Your task is to copy the stretch of lines in the records below that begins with the line containing "What Blender Python" and ends with the line containing "scene.camera = cam", exactly as written, with nothing added.

-- BEGIN The input --

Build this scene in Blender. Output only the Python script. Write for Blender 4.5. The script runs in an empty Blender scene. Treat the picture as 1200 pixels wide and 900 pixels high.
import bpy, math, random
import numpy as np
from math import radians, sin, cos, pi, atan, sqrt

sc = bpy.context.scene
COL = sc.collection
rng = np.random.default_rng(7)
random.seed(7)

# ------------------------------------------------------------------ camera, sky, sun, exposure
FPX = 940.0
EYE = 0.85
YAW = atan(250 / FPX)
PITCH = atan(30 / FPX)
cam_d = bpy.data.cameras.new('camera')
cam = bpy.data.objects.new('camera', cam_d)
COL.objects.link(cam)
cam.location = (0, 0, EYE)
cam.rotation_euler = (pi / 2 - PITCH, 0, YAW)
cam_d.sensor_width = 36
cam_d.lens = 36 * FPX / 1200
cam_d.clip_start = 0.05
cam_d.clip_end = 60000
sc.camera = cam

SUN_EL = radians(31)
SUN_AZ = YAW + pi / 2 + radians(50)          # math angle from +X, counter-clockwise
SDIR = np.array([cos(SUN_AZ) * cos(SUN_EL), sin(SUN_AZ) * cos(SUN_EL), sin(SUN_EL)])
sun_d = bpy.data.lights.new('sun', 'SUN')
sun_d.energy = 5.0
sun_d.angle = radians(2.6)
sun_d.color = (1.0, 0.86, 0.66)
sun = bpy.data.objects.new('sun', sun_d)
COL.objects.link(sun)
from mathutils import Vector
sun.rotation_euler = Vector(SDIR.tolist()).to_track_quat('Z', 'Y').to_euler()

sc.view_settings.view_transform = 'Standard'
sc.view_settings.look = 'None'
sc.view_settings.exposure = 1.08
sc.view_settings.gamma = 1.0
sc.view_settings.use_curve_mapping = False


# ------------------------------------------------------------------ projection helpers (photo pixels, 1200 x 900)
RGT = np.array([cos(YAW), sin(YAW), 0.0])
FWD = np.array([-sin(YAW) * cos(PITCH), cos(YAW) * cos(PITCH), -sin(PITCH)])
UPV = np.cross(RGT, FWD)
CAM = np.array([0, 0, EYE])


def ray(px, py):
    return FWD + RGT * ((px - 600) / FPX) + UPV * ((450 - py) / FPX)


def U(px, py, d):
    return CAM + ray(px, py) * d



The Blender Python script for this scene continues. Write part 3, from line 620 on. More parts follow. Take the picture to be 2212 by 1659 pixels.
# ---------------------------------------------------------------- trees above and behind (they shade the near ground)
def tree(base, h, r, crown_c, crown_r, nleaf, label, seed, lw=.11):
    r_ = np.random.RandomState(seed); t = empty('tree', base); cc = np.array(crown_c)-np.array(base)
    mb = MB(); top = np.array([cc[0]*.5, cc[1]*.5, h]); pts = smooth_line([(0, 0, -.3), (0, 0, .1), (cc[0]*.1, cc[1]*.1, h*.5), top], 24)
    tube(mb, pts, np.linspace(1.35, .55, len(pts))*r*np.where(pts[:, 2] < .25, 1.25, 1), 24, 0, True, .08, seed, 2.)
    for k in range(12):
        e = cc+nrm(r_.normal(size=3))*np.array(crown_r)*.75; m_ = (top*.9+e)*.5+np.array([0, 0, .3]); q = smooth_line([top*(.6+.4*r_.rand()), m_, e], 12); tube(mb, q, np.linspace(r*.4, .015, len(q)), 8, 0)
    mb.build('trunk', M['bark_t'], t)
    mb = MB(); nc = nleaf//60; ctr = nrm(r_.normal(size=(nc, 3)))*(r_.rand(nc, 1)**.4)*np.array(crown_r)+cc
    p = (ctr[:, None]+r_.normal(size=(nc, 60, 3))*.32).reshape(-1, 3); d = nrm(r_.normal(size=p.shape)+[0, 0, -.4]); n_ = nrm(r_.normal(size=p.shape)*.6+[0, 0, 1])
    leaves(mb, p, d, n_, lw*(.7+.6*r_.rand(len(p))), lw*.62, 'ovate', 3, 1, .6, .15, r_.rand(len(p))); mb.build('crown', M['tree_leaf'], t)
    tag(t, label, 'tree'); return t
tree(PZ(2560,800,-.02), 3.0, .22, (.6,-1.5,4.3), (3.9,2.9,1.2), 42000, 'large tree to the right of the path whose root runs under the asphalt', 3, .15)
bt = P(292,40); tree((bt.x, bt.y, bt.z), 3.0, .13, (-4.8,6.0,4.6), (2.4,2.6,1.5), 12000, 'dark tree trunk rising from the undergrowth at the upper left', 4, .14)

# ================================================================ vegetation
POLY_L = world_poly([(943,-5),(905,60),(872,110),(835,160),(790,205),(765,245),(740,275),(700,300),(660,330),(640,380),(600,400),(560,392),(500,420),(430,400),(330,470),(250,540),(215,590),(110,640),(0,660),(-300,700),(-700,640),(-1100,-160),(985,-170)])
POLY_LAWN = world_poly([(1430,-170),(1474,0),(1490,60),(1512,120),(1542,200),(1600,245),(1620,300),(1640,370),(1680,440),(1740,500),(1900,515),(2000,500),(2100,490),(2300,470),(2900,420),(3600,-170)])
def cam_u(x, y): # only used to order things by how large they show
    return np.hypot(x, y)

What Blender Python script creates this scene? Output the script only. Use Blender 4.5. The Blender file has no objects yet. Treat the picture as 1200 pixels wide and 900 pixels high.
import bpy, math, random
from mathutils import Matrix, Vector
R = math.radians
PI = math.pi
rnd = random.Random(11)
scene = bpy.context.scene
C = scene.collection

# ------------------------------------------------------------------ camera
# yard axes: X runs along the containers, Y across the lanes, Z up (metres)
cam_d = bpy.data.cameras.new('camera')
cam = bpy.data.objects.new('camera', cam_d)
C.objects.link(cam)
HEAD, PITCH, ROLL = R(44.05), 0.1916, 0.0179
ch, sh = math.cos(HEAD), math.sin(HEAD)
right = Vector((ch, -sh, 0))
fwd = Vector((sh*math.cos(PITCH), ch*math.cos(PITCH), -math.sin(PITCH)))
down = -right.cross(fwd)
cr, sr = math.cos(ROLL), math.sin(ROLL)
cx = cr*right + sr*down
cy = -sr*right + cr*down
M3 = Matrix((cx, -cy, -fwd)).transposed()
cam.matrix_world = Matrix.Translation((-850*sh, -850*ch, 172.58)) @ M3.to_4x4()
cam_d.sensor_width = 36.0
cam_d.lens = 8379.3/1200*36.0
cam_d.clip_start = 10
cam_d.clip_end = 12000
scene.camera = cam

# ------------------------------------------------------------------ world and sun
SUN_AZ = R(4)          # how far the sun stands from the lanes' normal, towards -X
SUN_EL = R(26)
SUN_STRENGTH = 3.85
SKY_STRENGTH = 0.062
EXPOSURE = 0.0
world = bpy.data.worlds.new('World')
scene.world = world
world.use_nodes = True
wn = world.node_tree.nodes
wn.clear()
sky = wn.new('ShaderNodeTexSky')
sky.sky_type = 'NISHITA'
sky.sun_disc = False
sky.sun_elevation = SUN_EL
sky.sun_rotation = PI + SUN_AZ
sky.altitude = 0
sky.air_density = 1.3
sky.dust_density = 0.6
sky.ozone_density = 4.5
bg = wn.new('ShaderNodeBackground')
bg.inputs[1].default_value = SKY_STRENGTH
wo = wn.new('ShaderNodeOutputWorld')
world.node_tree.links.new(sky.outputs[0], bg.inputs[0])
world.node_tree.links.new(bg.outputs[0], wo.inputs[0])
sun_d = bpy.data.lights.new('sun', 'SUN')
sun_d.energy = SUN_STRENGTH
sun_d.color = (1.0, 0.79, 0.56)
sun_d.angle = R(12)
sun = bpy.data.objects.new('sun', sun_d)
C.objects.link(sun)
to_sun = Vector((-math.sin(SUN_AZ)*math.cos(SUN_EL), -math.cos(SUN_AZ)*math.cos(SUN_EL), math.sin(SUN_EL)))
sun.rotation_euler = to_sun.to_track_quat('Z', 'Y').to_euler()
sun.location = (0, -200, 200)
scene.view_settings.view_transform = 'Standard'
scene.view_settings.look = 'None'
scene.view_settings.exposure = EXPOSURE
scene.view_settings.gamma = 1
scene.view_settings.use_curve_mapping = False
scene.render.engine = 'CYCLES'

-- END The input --

Response:
What Blender Python script creates this scene? Output the script only. Use Blender 4.5. The Blender file has no objects yet. Treat the picture as 1200 pixels wide and 900 pixels high.
import bpy, math, random
from mathutils import Matrix, Vector
R = math.radians
PI = math.pi
rnd = random.Random(11)
scene = bpy.context.scene
C = scene.collection

# ------------------------------------------------------------------ camera
# yard axes: X runs along the containers, Y across the lanes, Z up (metres)
cam_d = bpy.data.cameras.new('camera')
cam = bpy.data.objects.new('camera', cam_d)
C.objects.link(cam)
HEAD, PITCH, ROLL = R(44.05), 0.1916, 0.0179
ch, sh = math.cos(HEAD), math.sin(HEAD)
right = Vector((ch, -sh, 0))
fwd = Vector((sh*math.cos(PITCH), ch*math.cos(PITCH), -math.sin(PITCH)))
down = -right.cross(fwd)
cr, sr = math.cos(ROLL), math.sin(ROLL)
cx = cr*right + sr*down
cy = -sr*right + cr*down
M3 = Matrix((cx, -cy, -fwd)).transposed()
cam.matrix_world = Matrix.Translation((-850*sh, -850*ch, 172.58)) @ M3.to_4x4()
cam_d.sensor_width = 36.0
cam_d.lens = 8379.3/1200*36.0
cam_d.clip_start = 10
cam_d.clip_end = 12000
scene.camera = cam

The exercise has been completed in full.